» **What you should do**
Write out the full listing again, exactly as it stands.

» **Recorded information**
-*-*-

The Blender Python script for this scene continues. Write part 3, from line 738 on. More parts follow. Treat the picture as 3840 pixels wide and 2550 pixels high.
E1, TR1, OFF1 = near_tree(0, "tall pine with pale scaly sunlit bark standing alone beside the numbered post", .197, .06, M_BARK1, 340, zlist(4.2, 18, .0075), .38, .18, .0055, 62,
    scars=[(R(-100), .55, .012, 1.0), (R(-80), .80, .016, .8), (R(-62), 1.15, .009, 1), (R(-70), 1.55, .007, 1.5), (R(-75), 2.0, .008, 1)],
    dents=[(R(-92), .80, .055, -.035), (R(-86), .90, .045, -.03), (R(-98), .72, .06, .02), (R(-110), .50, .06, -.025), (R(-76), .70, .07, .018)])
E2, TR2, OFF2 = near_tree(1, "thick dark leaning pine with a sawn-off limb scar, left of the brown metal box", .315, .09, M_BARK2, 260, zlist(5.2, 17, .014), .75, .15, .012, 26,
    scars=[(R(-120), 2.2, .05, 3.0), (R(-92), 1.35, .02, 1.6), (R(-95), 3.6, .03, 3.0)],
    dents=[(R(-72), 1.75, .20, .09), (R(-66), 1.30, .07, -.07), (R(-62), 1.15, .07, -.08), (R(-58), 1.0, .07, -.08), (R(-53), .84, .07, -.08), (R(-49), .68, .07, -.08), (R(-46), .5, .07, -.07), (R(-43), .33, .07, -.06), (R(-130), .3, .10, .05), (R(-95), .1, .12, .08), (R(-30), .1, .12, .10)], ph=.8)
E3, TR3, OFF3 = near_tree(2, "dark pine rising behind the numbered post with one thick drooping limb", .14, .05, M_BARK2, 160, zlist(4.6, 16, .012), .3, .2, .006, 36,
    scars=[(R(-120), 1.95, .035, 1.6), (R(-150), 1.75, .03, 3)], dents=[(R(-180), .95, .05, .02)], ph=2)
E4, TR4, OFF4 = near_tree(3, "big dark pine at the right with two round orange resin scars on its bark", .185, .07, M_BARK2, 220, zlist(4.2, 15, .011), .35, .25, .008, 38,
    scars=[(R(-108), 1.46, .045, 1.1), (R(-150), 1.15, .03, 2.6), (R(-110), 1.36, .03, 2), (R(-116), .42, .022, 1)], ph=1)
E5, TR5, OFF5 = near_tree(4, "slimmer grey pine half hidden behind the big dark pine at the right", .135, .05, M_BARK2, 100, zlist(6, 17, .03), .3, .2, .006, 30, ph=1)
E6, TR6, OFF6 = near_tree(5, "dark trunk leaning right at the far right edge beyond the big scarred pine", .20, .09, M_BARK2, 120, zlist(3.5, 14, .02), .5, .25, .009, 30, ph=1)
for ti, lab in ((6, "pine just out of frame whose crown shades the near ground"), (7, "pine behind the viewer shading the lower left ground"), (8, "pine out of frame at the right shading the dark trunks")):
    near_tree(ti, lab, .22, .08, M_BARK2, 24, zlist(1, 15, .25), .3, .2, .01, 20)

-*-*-

» **Response**
The Blender Python script for this scene continues. Write part 3, from line 738 on. More parts follow. Treat the picture as 3840 pixels wide and 2550 pixels high.
E1, TR1, OFF1 = near_tree(0, "tall pine with pale scaly sunlit bark standing alone beside the numbered post", .197, .06, M_BARK1, 340, zlist(4.2, 18, .0075), .38, .18, .0055, 62,
    scars=[(R(-100), .55, .012, 1.0), (R(-80), .80, .016, .8), (R(-62), 1.15, .009, 1), (R(-70), 1.55, .007, 1.5), (R(-75), 2.0, .008, 1)],
    dents=[(R(-92), .80, .055, -.035), (R(-86), .90, .045, -.03), (R(-98), .72, .06, .02), (R(-110), .50, .06, -.025), (R(-76), .70, .07, .018)])
E2, TR2, OFF2 = near_tree(1, "thick dark leaning pine with a sawn-off limb scar, left of the brown metal box", .315, .09, M_BARK2, 260, zlist(5.2, 17, .014), .75, .15, .012, 26,
    scars=[(R(-120), 2.2, .05, 3.0), (R(-92), 1.35, .02, 1.6), (R(-95), 3.6, .03, 3.0)],
    dents=[(R(-72), 1.75, .20, .09), (R(-66), 1.30, .07, -.07), (R(-62), 1.15, .07, -.08), (R(-58), 1.0, .07, -.08), (R(-53), .84, .07, -.08), (R(-49), .68, .07, -.08), (R(-46), .5, .07, -.07), (R(-43), .33, .07, -.06), (R(-130), .3, .10, .05), (R(-95), .1, .12, .08), (R(-30), .1, .12, .10)], ph=.8)
E3, TR3, OFF3 = near_tree(2, "dark pine rising behind the numbered post with one thick drooping limb", .14, .05, M_BARK2, 160, zlist(4.6, 16, .012), .3, .2, .006, 36,
    scars=[(R(-120), 1.95, .035, 1.6), (R(-150), 1.75, .03, 3)], dents=[(R(-180), .95, .05, .02)], ph=2)
E4, TR4, OFF4 = near_tree(3, "big dark pine at the right with two round orange resin scars on its bark", .185, .07, M_BARK2, 220, zlist(4.2, 15, .011), .35, .25, .008, 38,
    scars=[(R(-108), 1.46, .045, 1.1), (R(-150), 1.15, .03, 2.6), (R(-110), 1.36, .03, 2), (R(-116), .42, .022, 1)], ph=1)
E5, TR5, OFF5 = near_tree(4, "slimmer grey pine half hidden behind the big dark pine at the right", .135, .05, M_BARK2, 100, zlist(6, 17, .03), .3, .2, .006, 30, ph=1)
E6, TR6, OFF6 = near_tree(5, "dark trunk leaning right at the far right edge beyond the big scarred pine", .20, .09, M_BARK2, 120, zlist(3.5, 14, .02), .5, .25, .009, 30, ph=1)
for ti, lab in ((6, "pine just out of frame whose crown shades the near ground"), (7, "pine behind the viewer shading the lower left ground"), (8, "pine out of frame at the right shading the dark trunks")):
    near_tree(ti, lab, .22, .08, M_BARK2, 24, zlist(1, 15, .25), .3, .2, .01, 20)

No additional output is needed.